### Material supplied

****************

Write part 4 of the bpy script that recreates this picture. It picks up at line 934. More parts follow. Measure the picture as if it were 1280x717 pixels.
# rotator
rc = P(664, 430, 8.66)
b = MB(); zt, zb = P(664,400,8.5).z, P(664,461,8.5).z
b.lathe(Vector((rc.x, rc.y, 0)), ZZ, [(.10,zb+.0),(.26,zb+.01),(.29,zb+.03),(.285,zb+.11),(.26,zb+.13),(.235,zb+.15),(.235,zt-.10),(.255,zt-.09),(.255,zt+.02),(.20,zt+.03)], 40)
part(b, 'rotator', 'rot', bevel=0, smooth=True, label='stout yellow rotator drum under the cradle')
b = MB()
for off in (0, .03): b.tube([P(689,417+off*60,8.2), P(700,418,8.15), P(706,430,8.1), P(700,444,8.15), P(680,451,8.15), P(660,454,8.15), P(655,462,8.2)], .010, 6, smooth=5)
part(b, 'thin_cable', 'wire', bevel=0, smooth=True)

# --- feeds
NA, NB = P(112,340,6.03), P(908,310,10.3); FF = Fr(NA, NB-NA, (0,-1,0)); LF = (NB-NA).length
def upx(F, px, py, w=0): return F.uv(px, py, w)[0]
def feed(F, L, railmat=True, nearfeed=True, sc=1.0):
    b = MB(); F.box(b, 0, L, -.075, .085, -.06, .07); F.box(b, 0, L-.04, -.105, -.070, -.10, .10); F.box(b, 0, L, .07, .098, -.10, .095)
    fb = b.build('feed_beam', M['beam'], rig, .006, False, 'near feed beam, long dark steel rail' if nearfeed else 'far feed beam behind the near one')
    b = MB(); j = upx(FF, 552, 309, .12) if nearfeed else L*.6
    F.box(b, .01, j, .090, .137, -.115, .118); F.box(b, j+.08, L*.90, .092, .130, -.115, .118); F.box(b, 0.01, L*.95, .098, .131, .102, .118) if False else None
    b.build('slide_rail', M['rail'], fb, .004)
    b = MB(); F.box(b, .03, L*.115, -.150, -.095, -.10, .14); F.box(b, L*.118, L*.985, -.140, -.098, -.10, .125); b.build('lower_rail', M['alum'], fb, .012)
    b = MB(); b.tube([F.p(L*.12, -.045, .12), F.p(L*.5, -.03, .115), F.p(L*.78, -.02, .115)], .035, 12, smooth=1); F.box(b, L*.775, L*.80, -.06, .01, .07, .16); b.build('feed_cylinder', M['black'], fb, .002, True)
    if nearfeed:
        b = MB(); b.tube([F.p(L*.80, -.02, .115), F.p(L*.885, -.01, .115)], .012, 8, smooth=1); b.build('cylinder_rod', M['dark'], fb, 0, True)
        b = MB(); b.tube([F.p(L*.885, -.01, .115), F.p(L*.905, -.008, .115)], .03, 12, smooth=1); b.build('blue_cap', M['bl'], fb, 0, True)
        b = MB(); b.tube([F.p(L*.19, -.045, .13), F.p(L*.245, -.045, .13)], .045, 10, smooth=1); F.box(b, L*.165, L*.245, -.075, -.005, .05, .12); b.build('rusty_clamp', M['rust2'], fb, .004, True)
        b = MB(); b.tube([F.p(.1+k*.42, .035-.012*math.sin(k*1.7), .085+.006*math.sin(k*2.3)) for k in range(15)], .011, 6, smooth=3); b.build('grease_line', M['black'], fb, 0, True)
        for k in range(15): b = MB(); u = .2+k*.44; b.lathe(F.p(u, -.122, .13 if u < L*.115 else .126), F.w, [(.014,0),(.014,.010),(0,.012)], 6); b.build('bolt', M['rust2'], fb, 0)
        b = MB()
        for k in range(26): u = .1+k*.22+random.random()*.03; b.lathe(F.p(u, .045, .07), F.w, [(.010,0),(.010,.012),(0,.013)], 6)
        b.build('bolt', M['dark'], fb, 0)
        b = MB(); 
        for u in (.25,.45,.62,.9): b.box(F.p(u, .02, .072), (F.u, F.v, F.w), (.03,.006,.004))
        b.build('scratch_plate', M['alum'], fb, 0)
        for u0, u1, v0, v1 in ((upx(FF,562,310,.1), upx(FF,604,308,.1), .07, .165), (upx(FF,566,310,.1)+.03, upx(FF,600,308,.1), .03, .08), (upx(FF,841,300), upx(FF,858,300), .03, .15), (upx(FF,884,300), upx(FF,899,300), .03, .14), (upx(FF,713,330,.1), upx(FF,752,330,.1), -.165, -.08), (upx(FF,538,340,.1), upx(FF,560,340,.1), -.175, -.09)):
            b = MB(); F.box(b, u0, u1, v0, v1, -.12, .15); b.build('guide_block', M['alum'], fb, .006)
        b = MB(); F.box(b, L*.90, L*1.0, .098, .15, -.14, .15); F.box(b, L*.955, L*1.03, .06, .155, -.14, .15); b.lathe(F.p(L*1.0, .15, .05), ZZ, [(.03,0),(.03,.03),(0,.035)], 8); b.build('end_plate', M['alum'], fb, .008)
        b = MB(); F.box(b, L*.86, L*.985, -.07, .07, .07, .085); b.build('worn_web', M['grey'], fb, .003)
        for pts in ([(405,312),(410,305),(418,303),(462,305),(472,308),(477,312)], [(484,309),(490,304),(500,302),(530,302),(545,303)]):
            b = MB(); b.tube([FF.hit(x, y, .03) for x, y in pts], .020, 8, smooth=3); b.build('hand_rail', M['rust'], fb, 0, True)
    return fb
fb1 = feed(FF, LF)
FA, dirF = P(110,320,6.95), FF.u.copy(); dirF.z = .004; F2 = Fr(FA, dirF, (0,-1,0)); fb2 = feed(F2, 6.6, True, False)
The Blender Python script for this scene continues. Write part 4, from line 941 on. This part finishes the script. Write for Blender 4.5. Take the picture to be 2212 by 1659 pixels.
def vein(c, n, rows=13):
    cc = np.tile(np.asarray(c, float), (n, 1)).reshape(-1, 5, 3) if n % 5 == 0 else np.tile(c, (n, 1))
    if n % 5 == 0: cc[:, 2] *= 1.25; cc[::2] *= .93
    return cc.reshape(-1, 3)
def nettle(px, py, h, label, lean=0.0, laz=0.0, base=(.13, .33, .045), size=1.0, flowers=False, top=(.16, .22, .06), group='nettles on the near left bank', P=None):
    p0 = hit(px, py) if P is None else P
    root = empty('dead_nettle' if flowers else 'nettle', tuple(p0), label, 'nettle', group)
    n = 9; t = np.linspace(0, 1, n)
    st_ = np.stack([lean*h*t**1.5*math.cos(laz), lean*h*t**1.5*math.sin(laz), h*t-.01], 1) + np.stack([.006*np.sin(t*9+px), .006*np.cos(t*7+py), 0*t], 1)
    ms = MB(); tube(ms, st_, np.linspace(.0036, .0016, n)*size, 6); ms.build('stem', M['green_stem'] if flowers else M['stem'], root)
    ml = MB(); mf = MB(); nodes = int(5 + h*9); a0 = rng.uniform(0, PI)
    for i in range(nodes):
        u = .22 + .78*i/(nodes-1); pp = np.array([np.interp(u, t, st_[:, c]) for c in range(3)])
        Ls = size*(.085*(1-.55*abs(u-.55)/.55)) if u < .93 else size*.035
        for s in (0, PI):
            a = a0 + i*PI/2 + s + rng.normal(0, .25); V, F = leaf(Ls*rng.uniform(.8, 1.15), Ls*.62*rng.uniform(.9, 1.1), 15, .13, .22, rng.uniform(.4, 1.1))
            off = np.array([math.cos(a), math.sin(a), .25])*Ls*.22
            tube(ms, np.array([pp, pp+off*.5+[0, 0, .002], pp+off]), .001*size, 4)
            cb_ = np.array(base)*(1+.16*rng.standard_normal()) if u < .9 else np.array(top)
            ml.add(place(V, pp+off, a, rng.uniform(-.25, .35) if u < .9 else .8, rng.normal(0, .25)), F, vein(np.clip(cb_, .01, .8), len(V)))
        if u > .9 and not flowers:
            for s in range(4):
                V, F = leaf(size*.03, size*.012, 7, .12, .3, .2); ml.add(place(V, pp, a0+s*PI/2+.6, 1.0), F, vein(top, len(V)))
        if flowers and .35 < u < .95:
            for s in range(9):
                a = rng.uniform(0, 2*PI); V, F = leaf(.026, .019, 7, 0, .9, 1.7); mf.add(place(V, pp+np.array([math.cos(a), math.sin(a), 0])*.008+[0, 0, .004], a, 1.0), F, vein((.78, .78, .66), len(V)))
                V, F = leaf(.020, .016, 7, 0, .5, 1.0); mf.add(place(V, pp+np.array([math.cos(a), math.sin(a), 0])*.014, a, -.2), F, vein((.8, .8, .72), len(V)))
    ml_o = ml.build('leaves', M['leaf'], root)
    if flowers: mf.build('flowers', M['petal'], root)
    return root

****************

### Stated goal
Restate the listing exactly, starting at its first line and ending at the line where "part(b, 'thin_cable', 'wire', bevel=0, smooth=True)" occurs; include both and no other lines.

### Exercise response
Write part 4 of the bpy script that recreates this picture. It picks up at line 934. More parts follow. Measure the picture as if it were 1280x717 pixels.
# rotator
rc = P(664, 430, 8.66)
b = MB(); zt, zb = P(664,400,8.5).z, P(664,461,8.5).z
b.lathe(Vector((rc.x, rc.y, 0)), ZZ, [(.10,zb+.0),(.26,zb+.01),(.29,zb+.03),(.285,zb+.11),(.26,zb+.13),(.235,zb+.15),(.235,zt-.10),(.255,zt-.09),(.255,zt+.02),(.20,zt+.03)], 40)
part(b, 'rotator', 'rot', bevel=0, smooth=True, label='stout yellow rotator drum under the cradle')
b = MB()
for off in (0, .03): b.tube([P(689,417+off*60,8.2), P(700,418,8.15), P(706,430,8.1), P(700,444,8.15), P(680,451,8.15), P(660,454,8.15), P(655,462,8.2)], .010, 6, smooth=5)
part(b, 'thin_cable', 'wire', bevel=0, smooth=True)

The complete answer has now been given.